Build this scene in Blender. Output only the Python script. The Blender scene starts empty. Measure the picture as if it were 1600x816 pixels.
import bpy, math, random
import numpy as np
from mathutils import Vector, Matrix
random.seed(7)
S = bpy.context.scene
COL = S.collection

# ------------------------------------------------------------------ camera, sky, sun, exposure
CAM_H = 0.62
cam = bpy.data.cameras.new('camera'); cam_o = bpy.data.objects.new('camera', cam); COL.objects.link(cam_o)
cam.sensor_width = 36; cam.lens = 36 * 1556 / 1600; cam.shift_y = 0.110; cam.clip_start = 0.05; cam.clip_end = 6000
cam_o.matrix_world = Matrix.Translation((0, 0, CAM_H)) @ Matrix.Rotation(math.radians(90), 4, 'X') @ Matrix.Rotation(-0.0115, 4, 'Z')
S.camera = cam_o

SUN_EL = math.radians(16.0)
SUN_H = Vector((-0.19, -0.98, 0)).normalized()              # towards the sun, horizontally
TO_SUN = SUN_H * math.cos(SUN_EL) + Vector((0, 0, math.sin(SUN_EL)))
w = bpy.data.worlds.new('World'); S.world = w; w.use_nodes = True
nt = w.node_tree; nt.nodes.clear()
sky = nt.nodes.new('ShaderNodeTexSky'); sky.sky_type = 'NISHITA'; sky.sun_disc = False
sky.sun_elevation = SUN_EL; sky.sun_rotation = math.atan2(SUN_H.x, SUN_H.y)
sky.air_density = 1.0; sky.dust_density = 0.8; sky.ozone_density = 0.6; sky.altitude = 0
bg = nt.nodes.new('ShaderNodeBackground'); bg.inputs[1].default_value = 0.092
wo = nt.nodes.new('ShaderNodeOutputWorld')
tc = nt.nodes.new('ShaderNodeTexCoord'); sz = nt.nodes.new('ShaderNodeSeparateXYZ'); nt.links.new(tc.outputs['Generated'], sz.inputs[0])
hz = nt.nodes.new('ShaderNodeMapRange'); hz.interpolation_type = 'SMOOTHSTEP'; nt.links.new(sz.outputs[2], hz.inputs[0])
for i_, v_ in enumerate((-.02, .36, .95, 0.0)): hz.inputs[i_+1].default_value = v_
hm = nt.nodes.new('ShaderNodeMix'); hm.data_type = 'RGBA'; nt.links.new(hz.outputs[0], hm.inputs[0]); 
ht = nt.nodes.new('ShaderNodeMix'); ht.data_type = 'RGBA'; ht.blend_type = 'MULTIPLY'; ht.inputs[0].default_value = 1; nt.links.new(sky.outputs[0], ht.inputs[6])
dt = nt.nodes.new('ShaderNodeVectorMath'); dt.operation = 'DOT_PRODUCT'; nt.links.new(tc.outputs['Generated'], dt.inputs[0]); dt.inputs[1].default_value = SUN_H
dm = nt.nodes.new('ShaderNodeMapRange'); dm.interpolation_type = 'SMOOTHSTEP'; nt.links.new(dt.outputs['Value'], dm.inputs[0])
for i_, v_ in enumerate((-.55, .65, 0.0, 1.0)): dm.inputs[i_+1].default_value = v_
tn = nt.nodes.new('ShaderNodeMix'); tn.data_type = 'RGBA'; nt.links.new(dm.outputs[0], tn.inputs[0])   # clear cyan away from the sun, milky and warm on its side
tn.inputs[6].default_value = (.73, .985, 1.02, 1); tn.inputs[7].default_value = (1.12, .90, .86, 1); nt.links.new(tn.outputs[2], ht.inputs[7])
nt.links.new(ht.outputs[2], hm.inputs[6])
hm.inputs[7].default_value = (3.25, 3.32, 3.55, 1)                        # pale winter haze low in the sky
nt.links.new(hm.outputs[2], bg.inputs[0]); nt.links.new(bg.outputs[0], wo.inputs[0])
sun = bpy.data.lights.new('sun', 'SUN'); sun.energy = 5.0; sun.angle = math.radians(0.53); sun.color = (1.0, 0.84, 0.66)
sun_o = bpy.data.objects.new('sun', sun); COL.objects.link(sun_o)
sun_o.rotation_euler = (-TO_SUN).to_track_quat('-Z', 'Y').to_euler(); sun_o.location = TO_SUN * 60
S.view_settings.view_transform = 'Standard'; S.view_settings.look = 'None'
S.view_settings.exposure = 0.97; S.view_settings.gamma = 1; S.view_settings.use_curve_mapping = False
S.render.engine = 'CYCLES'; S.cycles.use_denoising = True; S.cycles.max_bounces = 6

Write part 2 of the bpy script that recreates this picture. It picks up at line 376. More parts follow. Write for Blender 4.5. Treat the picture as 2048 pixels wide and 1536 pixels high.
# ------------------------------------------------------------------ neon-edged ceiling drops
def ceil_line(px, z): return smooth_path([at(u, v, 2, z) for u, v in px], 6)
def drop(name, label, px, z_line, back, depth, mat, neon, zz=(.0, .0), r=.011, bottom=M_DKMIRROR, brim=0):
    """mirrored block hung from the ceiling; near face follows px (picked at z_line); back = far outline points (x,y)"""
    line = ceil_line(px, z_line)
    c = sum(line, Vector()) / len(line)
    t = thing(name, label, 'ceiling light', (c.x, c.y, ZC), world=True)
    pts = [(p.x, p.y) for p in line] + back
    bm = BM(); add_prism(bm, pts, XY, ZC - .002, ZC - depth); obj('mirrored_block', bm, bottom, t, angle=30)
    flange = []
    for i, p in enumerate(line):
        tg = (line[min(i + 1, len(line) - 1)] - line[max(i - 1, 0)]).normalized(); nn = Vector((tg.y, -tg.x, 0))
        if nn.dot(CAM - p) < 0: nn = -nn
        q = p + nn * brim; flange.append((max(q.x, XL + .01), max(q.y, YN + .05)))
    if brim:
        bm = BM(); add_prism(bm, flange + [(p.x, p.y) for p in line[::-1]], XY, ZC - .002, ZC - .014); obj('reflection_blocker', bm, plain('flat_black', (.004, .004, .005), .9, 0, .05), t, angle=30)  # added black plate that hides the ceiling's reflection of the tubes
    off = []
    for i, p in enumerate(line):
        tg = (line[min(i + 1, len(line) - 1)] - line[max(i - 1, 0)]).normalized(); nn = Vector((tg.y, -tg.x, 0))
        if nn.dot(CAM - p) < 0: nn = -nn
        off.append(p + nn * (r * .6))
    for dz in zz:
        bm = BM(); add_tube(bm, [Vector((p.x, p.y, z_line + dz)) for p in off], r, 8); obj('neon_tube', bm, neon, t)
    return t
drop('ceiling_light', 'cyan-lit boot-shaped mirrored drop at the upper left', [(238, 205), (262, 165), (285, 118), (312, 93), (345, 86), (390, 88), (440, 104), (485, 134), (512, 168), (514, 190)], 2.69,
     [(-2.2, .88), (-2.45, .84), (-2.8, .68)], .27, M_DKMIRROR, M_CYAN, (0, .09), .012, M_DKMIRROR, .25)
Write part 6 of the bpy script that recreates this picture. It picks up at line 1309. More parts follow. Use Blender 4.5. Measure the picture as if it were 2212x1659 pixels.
━━━━━━━━━━━━━━━━━━━━
# To be done
Print, please, the lines above from the very first through the one that holds "COL = S.collection", both included, word for word and with nothing else.

# Task solution
Build this scene in Blender. Output only the Python script. The Blender scene starts empty. Measure the picture as if it were 1600x816 pixels.
import bpy, math, random
import numpy as np
from mathutils import Vector, Matrix
random.seed(7)
S = bpy.context.scene
COL = S.collection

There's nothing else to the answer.